BERCUHİ BERBERYAN

Bercuhi Berberyan

KAPLUMBAĞA

Agos’un belkemiği kırıldı

Başlığı atarken çok düşündüm, tarttım, sorguladım; sırf çarpıcı olsun diye mi seçiyorum, başka şekilde de ifade edebilir miyim, daha abartısız bir tarifi var mıdır eksikliğinden doğacak boşluğun? Bilemedim, bulamadım. Zordur acılı yazılar. Üzüleceksin, dağılmayacaksın, acına yenilip, çalakalem savurmayacaksın. Acın var diye yazmazlık etmeyeceksin. Ağlayacaksın ama gözyaşlarının gözlerini bulandırmasına izin vermeyeceksin. Hepsini yaptım ve düşüne taşına bu başlığı seçtim.

Sevgili Sarkis Seropyan, uzun yıllardır dostumdu. Bu dostluk, eşimden devraldığım bir miras gibiydi, değerliydi. Kişisel olarak acım çok büyük ama, o Agos’un nesiydi? Görevi, konumu, yaptığı iş açısından değil, etkisi açısından, manevi açıdan. Ve karar verdim; belkemiğiydi. Hem de ta başından, Hrant varken bile. Gidişi bence Agos’un belkemiğini kırdı. Onarılır mı bir gün? Önceden kestirilemez. En az Hrant’ın verdiği acı kadar da acı verdiği kesin. Hem de o, hayatının baharı bile sona ermemişken, haksız bir ölüme yenilmiş, Seropyan ise, yaşını başını almış, hastalıkla, eceliyle gitmiş olduğu halde... Eskiden beri söylenen bir söz vardır, “Kimse yeri doldurulamaz değildir” denir. İşte o söz bu defa tamamen geçersizdir. Zira Sarkis Seropyan gibi biri, bir daha kolay kolay çıkmaz içimizden. Belki uzun yıllar sonra, bir gün bir benzeri daha yetişebilir bu toplumda, bilinmez, ama onun gibi bir derya olabilmesi için fırınlar dolusu ekmek gerekir.

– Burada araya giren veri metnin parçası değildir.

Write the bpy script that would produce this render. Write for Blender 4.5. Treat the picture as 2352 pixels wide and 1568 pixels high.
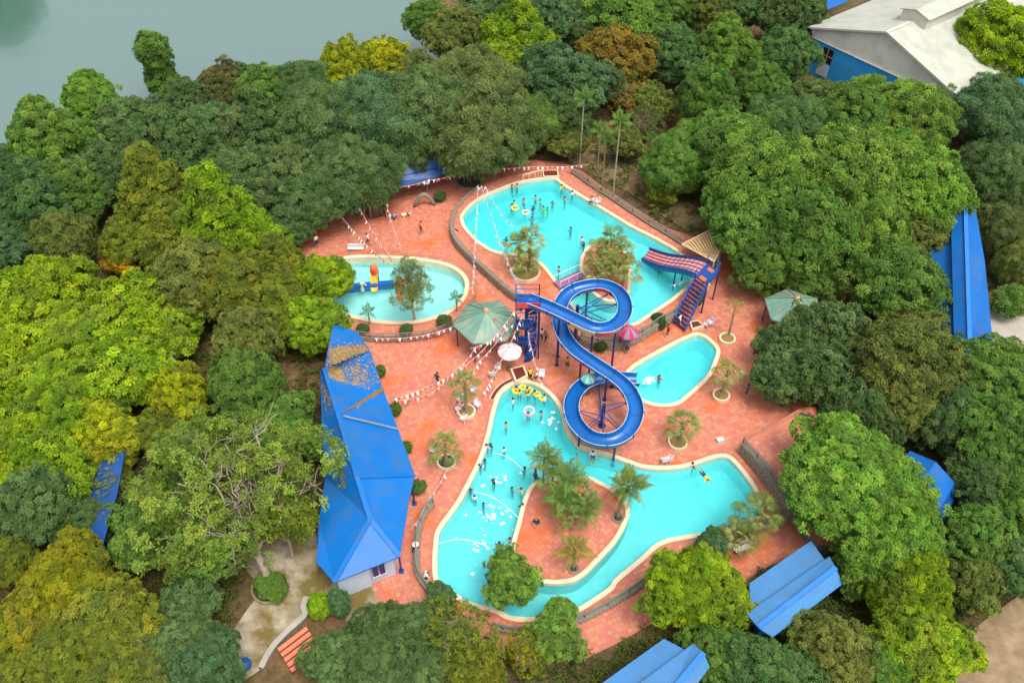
import bpy, bmesh, math, random
import numpy as np
from mathutils import Vector, Matrix
from mathutils.geometry import tessellate_polygon

for o in list(bpy.data.objects):
    bpy.data.objects.remove(o)
SC = bpy.context.scene
COL = SC.collection
R = math.radians
random.seed(7)

# ------------------------------------------------------------------ camera
CAM_H, PITCH, FPX, CX, CY = 56.0, R(45.0), 2000.0, 1176.0, 784.0
cam_d = bpy.data.cameras.new('camera')
cam = bpy.data.objects.new('camera', cam_d)
COL.objects.link(cam)
cam.location = (0, 0, CAM_H)
cam.rotation_euler = (R(90) - PITCH, 0, 0)
cam_d.sensor_width = 36.0
cam_d.lens = 36.0 * FPX / 2352.0
cam_d.clip_start = 0.5
cam_d.clip_end = 6000
SC.camera = cam

# ------------------------------------------------------------------ light
SUN_EL, SUN_AZ = R(66), R(146)      # azimuth from +Y towards +X
w = bpy.data.worlds.new('World')
SC.world = w
w.use_nodes = True
nt = w.node_tree
bg = nt.nodes['Background']
sky = nt.nodes.new('ShaderNodeTexSky')
sky.sky_type = 'NISHITA'
sky.sun_disc = False
sky.sun_elevation = SUN_EL
sky.sun_rotation = SUN_AZ
sky.air_density = 1.0
sky.dust_density = 6.0
sky.ozone_density = 0.6
hz = nt.nodes.new('ShaderNodeHueSaturation')          # thin overcast: a paler sky
hz.inputs['Saturation'].default_value = 0.35
nt.links.new(sky.outputs[0], hz.inputs['Color'])
nt.links.new(hz.outputs[0], bg.inputs[0])
bg.inputs[1].default_value = 0.15
sun_d = bpy.data.lights.new('sun', 'SUN')
sun_d.energy = 1.0
sun_d.angle = R(22)
sun_d.color = (1.0, 0.95, 0.87)
sun = bpy.data.objects.new('sun', sun_d)
COL.objects.link(sun)
sd = Vector((math.sin(SUN_AZ) * math.cos(SUN_EL), math.cos(SUN_AZ) * math.cos(SUN_EL), math.sin(SUN_EL)))
sun.rotation_euler = sd.to_track_quat('Z', 'Y').to_euler()
sun.location = (0, 40, 90)
vs = SC.view_settings
vs.view_transform = 'Standard'
vs.look = 'None'
vs.gamma = 1.0
vs.use_curve_mapping = False
vs.exposure = 0.66

# ------------------------------------------------------------------ helpers
FW = Vector((0, math.cos(PITCH), -math.sin(PITCH)))
UP = Vector((0, math.sin(PITCH), math.cos(PITCH)))
RT = Vector((1, 0, 0))

def G(px, py, z=0.0):
    """point of the place seen at survey position (px, py), at height z"""
    d = FW + RT * ((px - CX) / FPX) + UP * ((CY - py) / FPX)
    t = (z - CAM_H) / d.z
    return Vector((d.x * t, d.y * t, z))

def ppm(p):
    """survey pixels per metre at a point"""
    return FPX / ((Vector(p) - Vector((0, 0, CAM_H))).dot(FW))

def link(o):
    COL.objects.link(o)
    return o

def empty(name, loc=(0, 0, 0), rz=0.0):
    o = bpy.data.objects.new(name, None)
    o.empty_display_size = 0.3
    o.location = loc
    o.rotation_euler = (0, 0, rz)
    return link(o)

def tag(o, label=None, cat=None, group=None, kind=None):
    if label: o['label'] = label
    if cat: o['category'] = cat
    if group: o['group'] = group
    if kind: o['kind'] = kind
    return o

def thing(name, label, cat, loc=(0, 0, 0), rz=0.0, group=None):
    return tag(empty(name, loc, rz), label, cat, group)

def ms(*mats):
    return [M[m] for m in mats]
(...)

O bizim için âdeta bir ‘Bilge Kişi’ydi. Her başımız sıkıştığında, her içinden çıkamadığımız sorunda, özellikle Ermenilik, geçmişimiz, kültürümüz, tarihimiz, dilimiz, gramerimiz, edebiyatımız gibi konularla ilgili sorunda başvuracağımız tek kişiydi. Birden ağırlaşıp, “Ne oluyor?” dememize kalmadan uçup gitmesinden bir-iki hafta önce, yine öyle bir soruyla, “Seropyan nerede?” diyerek dalıvermiştim, gazetemizin henüz alışamadığım yeni mekânından içeri. “Yok” dediler mahzun bir tavırla “rahatsızlandı, eve gitti”. Allah allah, ilk kez denk geliyordu bana böyle bir şey. Garip bir burkulma oldu yüreğimde. Ben haftada bir kez uğrarım gazeteye, olmuştur herhalde daha önce de ufak tefek rahatsızlıklar, öyle bir şeydir belki, ne diye böyle cız etmişti ki içim, duymadan, bilmeden? Önseziymiş meğer, öğrenince anladım sonradan. Kısacık bir süre sonra da uçuverdi aniden.

Yıllar önce, eşim de hayattayken ve cıvıl cıvılken daha, hepimiz coşkulu ve çılgınken daha, günlerce, aylarca hevesle, tutkuyla çalışmıştık birlikte, ‘Anuş’u sahnelemek için. El vermişti yine yürekten, öyle güzel kitapçıklar hazırlamıştı ki bizim için, ‘Anuş’la ilgili tüm bilgileri içeren… Programla birlikte verip, armağan etmiştik değer bilen meraklılara. Birkaç yıl önce elinde kalan son bir-iki kitapçığı bana verip, “Al, bunlar artık sende kalsın” demişti.

Son konuşmamızda ise ben Agos’un yeni yerini yadırgayıp “Henüz bir kişiliği yok” dediğimde, “Kişilik zamanla oluşur, Agos kurumsallaşıyor, önemli olan bu” demişti. Haklısın güzel dostum, ama sensiz beli kırık. Zaman onarsa bile yerin doldurulamaz. Sevgiyle git dostum, özlediklerimize sevgi götür.